Scene script records:
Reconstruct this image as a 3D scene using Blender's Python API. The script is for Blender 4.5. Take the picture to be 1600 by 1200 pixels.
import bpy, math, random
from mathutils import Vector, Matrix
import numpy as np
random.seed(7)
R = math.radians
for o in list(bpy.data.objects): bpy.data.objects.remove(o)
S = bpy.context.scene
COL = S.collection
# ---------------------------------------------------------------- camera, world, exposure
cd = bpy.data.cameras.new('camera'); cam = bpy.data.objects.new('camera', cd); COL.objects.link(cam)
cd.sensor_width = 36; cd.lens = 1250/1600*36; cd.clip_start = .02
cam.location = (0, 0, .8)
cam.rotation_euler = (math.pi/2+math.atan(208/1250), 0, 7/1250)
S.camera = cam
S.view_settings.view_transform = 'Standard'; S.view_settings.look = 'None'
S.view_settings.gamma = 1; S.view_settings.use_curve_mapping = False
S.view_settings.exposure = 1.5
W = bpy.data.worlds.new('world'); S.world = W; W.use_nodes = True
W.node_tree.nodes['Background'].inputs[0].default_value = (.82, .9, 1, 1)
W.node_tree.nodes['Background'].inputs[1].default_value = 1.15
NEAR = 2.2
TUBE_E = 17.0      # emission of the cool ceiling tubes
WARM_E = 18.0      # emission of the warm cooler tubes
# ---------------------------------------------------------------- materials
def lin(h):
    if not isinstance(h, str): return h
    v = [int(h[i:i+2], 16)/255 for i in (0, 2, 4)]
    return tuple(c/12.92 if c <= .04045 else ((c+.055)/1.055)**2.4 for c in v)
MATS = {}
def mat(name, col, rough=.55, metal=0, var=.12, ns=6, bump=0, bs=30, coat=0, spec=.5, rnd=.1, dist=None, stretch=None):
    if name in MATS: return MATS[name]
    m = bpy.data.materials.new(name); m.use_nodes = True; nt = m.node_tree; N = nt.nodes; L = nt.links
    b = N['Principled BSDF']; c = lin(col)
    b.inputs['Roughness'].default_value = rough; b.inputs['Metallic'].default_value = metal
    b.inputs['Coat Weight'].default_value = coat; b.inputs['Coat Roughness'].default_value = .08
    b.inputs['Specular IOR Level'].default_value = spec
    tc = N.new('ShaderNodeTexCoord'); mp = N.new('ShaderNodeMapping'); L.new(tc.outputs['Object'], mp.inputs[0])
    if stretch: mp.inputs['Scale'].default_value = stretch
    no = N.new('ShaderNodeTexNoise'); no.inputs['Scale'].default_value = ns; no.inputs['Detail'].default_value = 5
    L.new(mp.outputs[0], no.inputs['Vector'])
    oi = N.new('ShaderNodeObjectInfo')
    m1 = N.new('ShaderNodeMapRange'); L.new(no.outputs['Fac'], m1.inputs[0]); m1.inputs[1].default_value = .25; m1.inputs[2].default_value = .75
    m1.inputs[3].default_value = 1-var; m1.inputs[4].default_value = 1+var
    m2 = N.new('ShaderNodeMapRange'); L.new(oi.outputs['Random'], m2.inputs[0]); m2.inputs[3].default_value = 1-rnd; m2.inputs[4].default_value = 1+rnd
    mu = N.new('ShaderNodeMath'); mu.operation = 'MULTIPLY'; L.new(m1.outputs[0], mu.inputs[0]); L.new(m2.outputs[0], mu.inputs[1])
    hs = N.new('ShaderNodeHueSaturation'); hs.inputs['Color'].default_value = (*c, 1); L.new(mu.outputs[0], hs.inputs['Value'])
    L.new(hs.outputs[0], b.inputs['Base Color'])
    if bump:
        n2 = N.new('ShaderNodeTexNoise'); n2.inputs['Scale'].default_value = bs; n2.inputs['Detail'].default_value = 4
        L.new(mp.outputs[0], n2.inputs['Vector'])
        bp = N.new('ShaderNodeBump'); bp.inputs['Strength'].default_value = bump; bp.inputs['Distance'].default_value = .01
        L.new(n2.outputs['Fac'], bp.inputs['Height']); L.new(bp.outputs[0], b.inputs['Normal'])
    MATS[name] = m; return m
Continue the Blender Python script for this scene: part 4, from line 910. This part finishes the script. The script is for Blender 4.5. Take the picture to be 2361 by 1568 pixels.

### What is expected
All lines that include "pixels" are to be gathered and copied.

### Exercise response
Reconstruct this image as a 3D scene using Blender's Python API. The script is for Blender 4.5. Take the picture to be 1600 by 1200 pixels.
Continue the Blender Python script for this scene: part 4, from line 910. This part finishes the script. The script is for Blender 4.5. Take the picture to be 2361 by 1568 pixels.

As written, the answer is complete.